--- Data lines ---

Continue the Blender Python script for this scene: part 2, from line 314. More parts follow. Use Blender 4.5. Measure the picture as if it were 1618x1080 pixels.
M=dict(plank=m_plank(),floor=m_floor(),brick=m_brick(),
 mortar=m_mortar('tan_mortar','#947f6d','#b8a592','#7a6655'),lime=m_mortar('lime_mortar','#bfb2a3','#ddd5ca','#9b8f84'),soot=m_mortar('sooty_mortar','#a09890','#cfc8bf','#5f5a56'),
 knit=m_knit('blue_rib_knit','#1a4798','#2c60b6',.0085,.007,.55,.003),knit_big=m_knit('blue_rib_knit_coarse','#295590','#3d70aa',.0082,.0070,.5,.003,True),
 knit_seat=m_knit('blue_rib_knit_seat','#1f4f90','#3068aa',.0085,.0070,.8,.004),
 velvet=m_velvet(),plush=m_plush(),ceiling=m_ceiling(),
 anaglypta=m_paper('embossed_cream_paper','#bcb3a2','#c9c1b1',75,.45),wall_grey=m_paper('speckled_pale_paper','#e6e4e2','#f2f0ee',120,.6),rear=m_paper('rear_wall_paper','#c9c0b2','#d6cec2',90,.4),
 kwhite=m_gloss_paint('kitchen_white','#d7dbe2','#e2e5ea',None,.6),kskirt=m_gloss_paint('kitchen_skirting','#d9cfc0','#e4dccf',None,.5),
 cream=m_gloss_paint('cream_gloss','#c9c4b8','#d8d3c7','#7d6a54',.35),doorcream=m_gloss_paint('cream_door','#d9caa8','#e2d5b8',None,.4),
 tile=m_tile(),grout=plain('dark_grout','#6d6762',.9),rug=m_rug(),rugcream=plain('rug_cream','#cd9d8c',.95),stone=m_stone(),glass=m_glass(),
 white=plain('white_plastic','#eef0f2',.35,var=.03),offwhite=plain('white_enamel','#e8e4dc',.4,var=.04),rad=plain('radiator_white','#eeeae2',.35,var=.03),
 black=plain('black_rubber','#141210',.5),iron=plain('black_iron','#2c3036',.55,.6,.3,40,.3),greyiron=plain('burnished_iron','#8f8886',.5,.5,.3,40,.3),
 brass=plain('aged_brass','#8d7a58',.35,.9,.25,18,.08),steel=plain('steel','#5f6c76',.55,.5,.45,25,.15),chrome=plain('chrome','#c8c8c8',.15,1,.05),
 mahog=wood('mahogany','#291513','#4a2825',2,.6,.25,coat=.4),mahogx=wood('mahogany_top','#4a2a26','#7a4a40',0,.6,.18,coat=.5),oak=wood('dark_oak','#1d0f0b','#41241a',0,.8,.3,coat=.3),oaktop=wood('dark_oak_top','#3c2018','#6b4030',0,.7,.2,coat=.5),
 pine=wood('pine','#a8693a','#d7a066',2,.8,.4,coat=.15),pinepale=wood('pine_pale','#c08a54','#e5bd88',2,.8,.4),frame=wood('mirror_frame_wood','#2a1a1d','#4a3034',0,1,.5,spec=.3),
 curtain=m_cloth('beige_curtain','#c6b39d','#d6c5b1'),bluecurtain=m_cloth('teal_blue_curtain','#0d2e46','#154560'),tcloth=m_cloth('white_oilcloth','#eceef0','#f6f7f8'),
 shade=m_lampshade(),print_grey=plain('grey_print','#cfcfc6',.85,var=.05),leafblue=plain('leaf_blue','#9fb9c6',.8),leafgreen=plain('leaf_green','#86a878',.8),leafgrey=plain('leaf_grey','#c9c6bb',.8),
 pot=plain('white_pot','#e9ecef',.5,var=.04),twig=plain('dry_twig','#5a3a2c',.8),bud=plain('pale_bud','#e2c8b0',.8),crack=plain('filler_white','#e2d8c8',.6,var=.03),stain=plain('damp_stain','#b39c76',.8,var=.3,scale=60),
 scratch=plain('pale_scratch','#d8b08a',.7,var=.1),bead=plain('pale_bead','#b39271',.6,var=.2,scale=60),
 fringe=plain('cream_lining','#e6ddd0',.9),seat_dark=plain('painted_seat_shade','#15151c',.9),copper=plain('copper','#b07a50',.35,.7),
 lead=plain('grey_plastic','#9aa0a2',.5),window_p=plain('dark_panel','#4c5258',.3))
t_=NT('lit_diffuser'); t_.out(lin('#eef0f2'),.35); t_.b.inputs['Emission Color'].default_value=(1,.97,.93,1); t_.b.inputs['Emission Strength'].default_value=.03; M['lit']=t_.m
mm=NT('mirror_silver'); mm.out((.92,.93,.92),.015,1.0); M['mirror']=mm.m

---

All of the material above needs to be retyped word for word.

▶ _Output_:
Continue the Blender Python script for this scene: part 2, from line 314. More parts follow. Use Blender 4.5. Measure the picture as if it were 1618x1080 pixels.
M=dict(plank=m_plank(),floor=m_floor(),brick=m_brick(),
 mortar=m_mortar('tan_mortar','#947f6d','#b8a592','#7a6655'),lime=m_mortar('lime_mortar','#bfb2a3','#ddd5ca','#9b8f84'),soot=m_mortar('sooty_mortar','#a09890','#cfc8bf','#5f5a56'),
 knit=m_knit('blue_rib_knit','#1a4798','#2c60b6',.0085,.007,.55,.003),knit_big=m_knit('blue_rib_knit_coarse','#295590','#3d70aa',.0082,.0070,.5,.003,True),
 knit_seat=m_knit('blue_rib_knit_seat','#1f4f90','#3068aa',.0085,.0070,.8,.004),
 velvet=m_velvet(),plush=m_plush(),ceiling=m_ceiling(),
 anaglypta=m_paper('embossed_cream_paper','#bcb3a2','#c9c1b1',75,.45),wall_grey=m_paper('speckled_pale_paper','#e6e4e2','#f2f0ee',120,.6),rear=m_paper('rear_wall_paper','#c9c0b2','#d6cec2',90,.4),
 kwhite=m_gloss_paint('kitchen_white','#d7dbe2','#e2e5ea',None,.6),kskirt=m_gloss_paint('kitchen_skirting','#d9cfc0','#e4dccf',None,.5),
 cream=m_gloss_paint('cream_gloss','#c9c4b8','#d8d3c7','#7d6a54',.35),doorcream=m_gloss_paint('cream_door','#d9caa8','#e2d5b8',None,.4),
 tile=m_tile(),grout=plain('dark_grout','#6d6762',.9),rug=m_rug(),rugcream=plain('rug_cream','#cd9d8c',.95),stone=m_stone(),glass=m_glass(),
 white=plain('white_plastic','#eef0f2',.35,var=.03),offwhite=plain('white_enamel','#e8e4dc',.4,var=.04),rad=plain('radiator_white','#eeeae2',.35,var=.03),
 black=plain('black_rubber','#141210',.5),iron=plain('black_iron','#2c3036',.55,.6,.3,40,.3),greyiron=plain('burnished_iron','#8f8886',.5,.5,.3,40,.3),
 brass=plain('aged_brass','#8d7a58',.35,.9,.25,18,.08),steel=plain('steel','#5f6c76',.55,.5,.45,25,.15),chrome=plain('chrome','#c8c8c8',.15,1,.05),
 mahog=wood('mahogany','#291513','#4a2825',2,.6,.25,coat=.4),mahogx=wood('mahogany_top','#4a2a26','#7a4a40',0,.6,.18,coat=.5),oak=wood('dark_oak','#1d0f0b','#41241a',0,.8,.3,coat=.3),oaktop=wood('dark_oak_top','#3c2018','#6b4030',0,.7,.2,coat=.5),
 pine=wood('pine','#a8693a','#d7a066',2,.8,.4,coat=.15),pinepale=wood('pine_pale','#c08a54','#e5bd88',2,.8,.4),frame=wood('mirror_frame_wood','#2a1a1d','#4a3034',0,1,.5,spec=.3),
 curtain=m_cloth('beige_curtain','#c6b39d','#d6c5b1'),bluecurtain=m_cloth('teal_blue_curtain','#0d2e46','#154560'),tcloth=m_cloth('white_oilcloth','#eceef0','#f6f7f8'),
 shade=m_lampshade(),print_grey=plain('grey_print','#cfcfc6',.85,var=.05),leafblue=plain('leaf_blue','#9fb9c6',.8),leafgreen=plain('leaf_green','#86a878',.8),leafgrey=plain('leaf_grey','#c9c6bb',.8),
 pot=plain('white_pot','#e9ecef',.5,var=.04),twig=plain('dry_twig','#5a3a2c',.8),bud=plain('pale_bud','#e2c8b0',.8),crack=plain('filler_white','#e2d8c8',.6,var=.03),stain=plain('damp_stain','#b39c76',.8,var=.3,scale=60),
 scratch=plain('pale_scratch','#d8b08a',.7,var=.1),bead=plain('pale_bead','#b39271',.6,var=.2,scale=60),
 fringe=plain('cream_lining','#e6ddd0',.9),seat_dark=plain('painted_seat_shade','#15151c',.9),copper=plain('copper','#b07a50',.35,.7),
 lead=plain('grey_plastic','#9aa0a2',.5),window_p=plain('dark_panel','#4c5258',.3))
t_=NT('lit_diffuser'); t_.out(lin('#eef0f2'),.35); t_.b.inputs['Emission Color'].default_value=(1,.97,.93,1); t_.b.inputs['Emission Strength'].default_value=.03; M['lit']=t_.m
mm=NT('mirror_silver'); mm.out((.92,.93,.92),.015,1.0); M['mirror']=mm.m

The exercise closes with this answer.